The minister emphasized that the airport is physically controlled by the AFC–M23, meaning that Kinshasa cannot unilaterally dictate administrative or operational conditions for reopening it.

For reasons of “realism and effectiveness,” he said, any meaningful discussion must involve those who hold the facility on the ground.

He further pointed out that Kinshasa’s demands—that the airport be placed under full authority of the Régie des Voies Aériennes (RVA), the Congolese civil aviation agency—are entirely different from the position expressed by France, which proposed a dual-perimeter control system involving MONUSCO and the AFC–M23.

“These are fundamentally different visions,” he said. “Kinshasa speaks of exclusive control by RVA. Paris speaks of MONUSCO and AFC–M23 managing different layers of security. It is therefore incorrect to pretend that there is a unified or agreed administrative plan for the airport’s reopening.”

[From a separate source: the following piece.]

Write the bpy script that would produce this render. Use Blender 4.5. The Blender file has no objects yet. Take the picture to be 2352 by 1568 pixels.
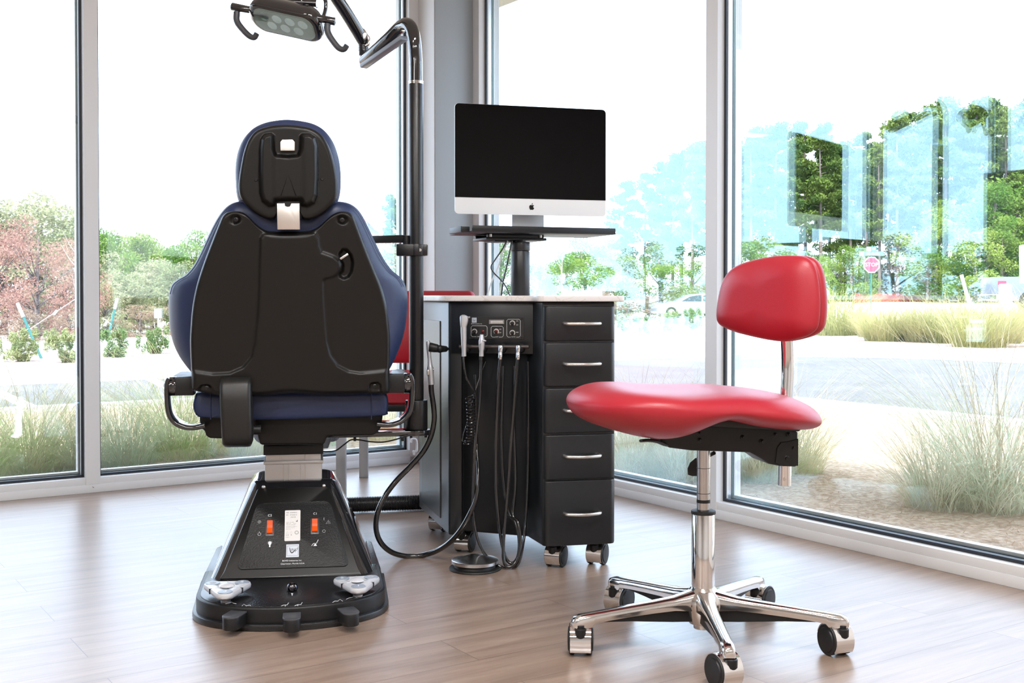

Nduhungirehe said that, in the context of a conflict where a Doha Framework Agreement has already been signed and where both sides have committed themselves to a cessation of hostilities, the opening of humanitarian corridors depends first on respect for the ceasefire—not on what he called “artificial administrative conditions” being advanced by Kinshasa.

He stressed that daily bombardments by Congolese fighter jets and attack drones continue to target not only M23 positions around the airport but also villages inhabited by Banyamulenge civilians, making any discussion of reopening the airport impossible until the Congolese government stops its attacks.

“Humanitarian access cannot be achieved under bombardment,” he said. “It is not paperwork that is blocking the reopening of Goma airport. It is the fact that Kinshasa continues daily attacks in violation of the ceasefire.”

The minister noted that under the Doha agreement signed on 15 November, the first protocol to be negotiated between Kinshasa and the AFC–M23 is dedicated entirely to humanitarian access, which must be “unimpeded, safe and durable”—three terms he said were deliberately chosen and equally important.

Goma airport falls within this protocol and will be addressed in that framework, under the guidance of Qatar as mediator.

As diplomatic tensions rose, the AFC–M23 leadership also responded directly to Macron’s comments.

Bertrand Bisimwa, the movement’s deputy leader, issued a sharp statement dismissing claims of a humanitarian emergency in areas under M23 control.

He insisted that those zones are secure, civilians have returned to their homes, markets are functioning, and there are no famine conditions or displacement camps.

“The Kivu region secured by AFC/M23 has neither displaced persons’ camps nor famine,” Bisimwa said. “Citizens have regained security and returned to their villages. So what humanitarian urgency are we talking about?”

Bisimwa went further, drawing a parallel with Operation Turquoise, the French military intervention in Rwanda in 1994. That operation, which France described as humanitarian, has been widely criticized for creating a safe corridor through which genocidal forces escaped into eastern Congo.

Bisimwa accused France of reviving the same humanitarian rhetoric today to justify political pressure or possible intervention in Kivu.

“A new version of ‘Turquoise’, with the same actors, has no place in Kivu,” he said.

Nduhungirehe did not reference Operation Turquoise directly in his statement, but he concluded by stressing that the path forward is already firmly established under the Doha agreement.

He expressed confidence in Qatar’s mediating role and said Rwanda fully trusts Doha to guide discussions toward a rapid and realistic solution.

“With the humanitarian access protocol already defined, the way forward is clear,” the minister said. “We trust the Qatari mediator to lead these discussions to a swift conclusion.”